The Canucks won their game last night! I am excited! This city is just buzzing with hockey excitement... it's great (except for when that excitement turns crazy and destructive). It seems like everyone has either a flag on their car or a jersey. Even the city buses say "GO CANUCKS GO" on their flashing signs. In fact, this week I saw one of those orange flashing construction signs that between flashing bits of info about sewer work on the road, read "Go Canucks Go"! Yeah Canucks!
Well, I should probably wrap this up and head to bed. For all those of you in VA Beach... I look forward to seeing y'all in less than a week. For the rest of you... I wish I could see you in a weeks time too :(. Pray that I'll have a safe trip to VA Beach and that I won't miss my bus to Seattle or anything crazy like that.
Monday, April 16, 2007
Just some thoughts
I had a bad day today... at least I thought I did. I hardly slept last night... I spent the weekend in Bellingham, Washington with Deric and Amber and their staff team. They had a staff retreat and I went along to babysit Ava while they had meetings. It was a fun weekend away. I was really tired by Sunday night, so I stopped at the 7-11 in Bellingham for coffee before driving home. I knew better. I knew when I bought the coffee that I wouldn't sleep, and yet I drank it anyway. I guess I wanted to make sure I stayed awake the whole way home. And so, I didn't sleep. I gave up trying at 1:30am. Finally by 4:30 I was tired enough nod off. Let me tell you... two hours flies by when you're sleeping. After hitting snooze a couple times I decided that I could skip taking a shower (showers are highly overrated when you're tired) and instead sleep until 6:45 (I believe it was 6:39 when I made this decision). So in my half conscious state, I reset my alarm. At 8:43 (an hour after I should have been at work) my boss called. She wondered why I wasn't picking up the store phone, so she tried my cell. Her call woke me up from a deep sleep. I explained to her that I wasn't at the store yet and then darted around like a pinball to get out of the house in record time (without the shower I might add). My alarm went off at 8:45 (apparently setting an alarm when half asleep... bad idea!). Days like today I really wished I lived closer than 30 minutes from work. I made it to work, albeit late, but already my day was off to a bad start. I guess I had already convinced myself that it was going to be a bad day.
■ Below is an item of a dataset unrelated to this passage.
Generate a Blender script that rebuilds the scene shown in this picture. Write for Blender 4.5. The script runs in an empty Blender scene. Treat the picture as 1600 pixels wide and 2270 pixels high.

I was tired, late, and to top it all off sick... the cold that I thought was getting better seemed to have taken a turn for the worst.
When I got home today from my not so great day at work, I found out about the massacre that happened at Virginia Tech earlier this morning. I cried. I don't know anyone who goes to Virginia Tech, but still, hearing the news of the shootings shook me. Thirty-three people dead and many others wounded. What started as a normal day getting up and going to classes ended in an unimaginable tragedy for the students and staff of that university, their families and friends, and the surrounding community. Monday morning. There were probably lots of students who slept in, skipped showers, and rushed off to their morning classes. Probably some who, like me, got up on the wrong side of the bed and just knew that it would be a bad day. And it was. The worst kind of day. A day that will forever change the lives of so many... in just an instant. Parents receiving the worst kind of phone call. Families torn apart. Siblings, friends, classmates... gone. It hurts my heart. Most of us will not remember Monday April 16th in a year's time, but for so many people, this day will never be erased from their hearts and minds. Perspective. Reflecting on today's events helps me to put my life in perspective. On this "bad" day of mine, I managed to find lots of things to worry about, dwell on, and complain about. However, in light of the events at Virginia Tech today, those things seem so minuscule... incredibly unimportant. Today reminded me that none of us know what lies ahead... I am grateful that God saw fit to give me another day on this earth and that in this day I have not known pain, loss, and suffering. The little annoyances are just that... little annoyances.
When I got home today from my not so great day at work, I found out about the massacre that happened at Virginia Tech earlier this morning. I cried. I don't know anyone who goes to Virginia Tech, but still, hearing the news of the shootings shook me. Thirty-three people dead and many others wounded. What started as a normal day getting up and going to classes ended in an unimaginable tragedy for the students and staff of that university, their families and friends, and the surrounding community. Monday morning. There were probably lots of students who slept in, skipped showers, and rushed off to their morning classes. Probably some who, like me, got up on the wrong side of the bed and just knew that it would be a bad day. And it was. The worst kind of day. A day that will forever change the lives of so many... in just an instant. Parents receiving the worst kind of phone call. Families torn apart. Siblings, friends, classmates... gone. It hurts my heart. Most of us will not remember Monday April 16th in a year's time, but for so many people, this day will never be erased from their hearts and minds. Perspective. Reflecting on today's events helps me to put my life in perspective. On this "bad" day of mine, I managed to find lots of things to worry about, dwell on, and complain about. However, in light of the events at Virginia Tech today, those things seem so minuscule... incredibly unimportant. Today reminded me that none of us know what lies ahead... I am grateful that God saw fit to give me another day on this earth and that in this day I have not known pain, loss, and suffering. The little annoyances are just that... little annoyances.
Wednesday, April 4, 2007
I'm going home to Virginia for graduation in one month (and counting)!!!!
I booked my flight ticket tonight... I'm officially coming back to Virginia for the weekend of commencement!!!!!!! I'll be leaving from Seattle at 11:30pm Thursday May 3 and arrive in Virginia at 9:30am Friday May 4. I'll be there Friday, Saturday and Sunday. I leave early Monday morning. It will be a short visit... I'm sure the weekend will fly by, but I think I need this weekend, even if it is short and sweet. I'm very excited... I'm starting to count down the days already... 29 more days!